Zhao Xijun, a professor of finance at the Renmin University of China in Beijing, said the implementation of reform measures is what matters.
Zhao said China has now entered “deep-water reform,” with no experience to learn from and no errors allowed.
“China has to muster unprecedented courage and determination to formulate specific reform measures and a clear timeline.”
As the reform is bound to encroach on vested interest groups, the country is likely to face stiff resistance from those who benefit from the status quo, including state-owned enterprises (SOEs), some government officials and some companies in the financial and real estate sectors.
Even President Xi admitted during the plenary session that the comprehensive deepening reform is bound to be thwarted by outdated mindsets and vested interest groups.
“SOEs are responsible for 60 percent of China’s investment, but only produce 20 percent of the GDP. Their staff, which only accounts for 5 percent of the total workforce, will do everything they can to compromise the reform,” Wu Xihu, a professor from Peking University, wrote on his Sina Weibo page, a twitter-like micro-blogging service.

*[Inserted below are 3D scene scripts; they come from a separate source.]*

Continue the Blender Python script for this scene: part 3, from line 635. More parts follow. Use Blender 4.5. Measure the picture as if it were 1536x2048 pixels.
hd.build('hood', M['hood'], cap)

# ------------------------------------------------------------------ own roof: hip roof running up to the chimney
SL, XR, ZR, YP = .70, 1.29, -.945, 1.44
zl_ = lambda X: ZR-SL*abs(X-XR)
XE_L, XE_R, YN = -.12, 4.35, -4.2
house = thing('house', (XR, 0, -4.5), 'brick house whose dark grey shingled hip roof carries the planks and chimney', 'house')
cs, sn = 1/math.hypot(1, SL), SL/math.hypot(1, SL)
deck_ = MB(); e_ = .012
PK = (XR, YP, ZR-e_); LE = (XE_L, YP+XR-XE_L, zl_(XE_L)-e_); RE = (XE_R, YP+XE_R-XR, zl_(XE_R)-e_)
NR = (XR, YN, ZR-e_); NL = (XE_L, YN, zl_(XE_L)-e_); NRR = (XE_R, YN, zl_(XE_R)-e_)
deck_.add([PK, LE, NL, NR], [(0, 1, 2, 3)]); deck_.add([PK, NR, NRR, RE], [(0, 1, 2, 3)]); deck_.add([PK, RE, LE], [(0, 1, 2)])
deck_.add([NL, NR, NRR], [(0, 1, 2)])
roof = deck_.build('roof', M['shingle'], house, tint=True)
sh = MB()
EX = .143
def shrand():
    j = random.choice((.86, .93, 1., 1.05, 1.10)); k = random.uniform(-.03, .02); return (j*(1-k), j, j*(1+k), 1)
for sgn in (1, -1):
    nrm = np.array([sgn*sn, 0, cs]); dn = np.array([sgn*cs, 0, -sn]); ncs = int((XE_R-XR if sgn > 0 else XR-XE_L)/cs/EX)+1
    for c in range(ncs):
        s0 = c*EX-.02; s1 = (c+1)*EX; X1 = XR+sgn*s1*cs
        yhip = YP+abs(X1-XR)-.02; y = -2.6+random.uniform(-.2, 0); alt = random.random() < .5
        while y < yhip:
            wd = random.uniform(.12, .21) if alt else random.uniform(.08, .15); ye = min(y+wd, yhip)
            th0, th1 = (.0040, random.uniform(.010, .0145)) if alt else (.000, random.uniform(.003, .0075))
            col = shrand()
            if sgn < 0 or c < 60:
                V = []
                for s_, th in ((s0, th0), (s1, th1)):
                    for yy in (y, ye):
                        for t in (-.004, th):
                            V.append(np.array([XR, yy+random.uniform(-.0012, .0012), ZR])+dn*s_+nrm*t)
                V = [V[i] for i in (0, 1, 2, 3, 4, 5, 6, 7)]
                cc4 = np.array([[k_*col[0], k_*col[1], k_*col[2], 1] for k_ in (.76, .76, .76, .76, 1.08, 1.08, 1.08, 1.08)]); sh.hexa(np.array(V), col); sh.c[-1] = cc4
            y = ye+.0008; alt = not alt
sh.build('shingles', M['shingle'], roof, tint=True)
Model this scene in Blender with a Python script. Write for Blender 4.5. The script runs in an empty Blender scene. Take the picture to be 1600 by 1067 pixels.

Chang Xiuze, a professor from the Macro Economic Research Institute of the National Development and Reform Commission, said the key issue confronting the proposed central leading team for reform would be coordinating different interest groups.
“The authority of the team should be strengthened. In the past, some good reform measures were carried out poorly. Therefore, the focus of the team’s efforts in the future should be harnessing those interest groups to make sure reform measures are smoothly carried out.”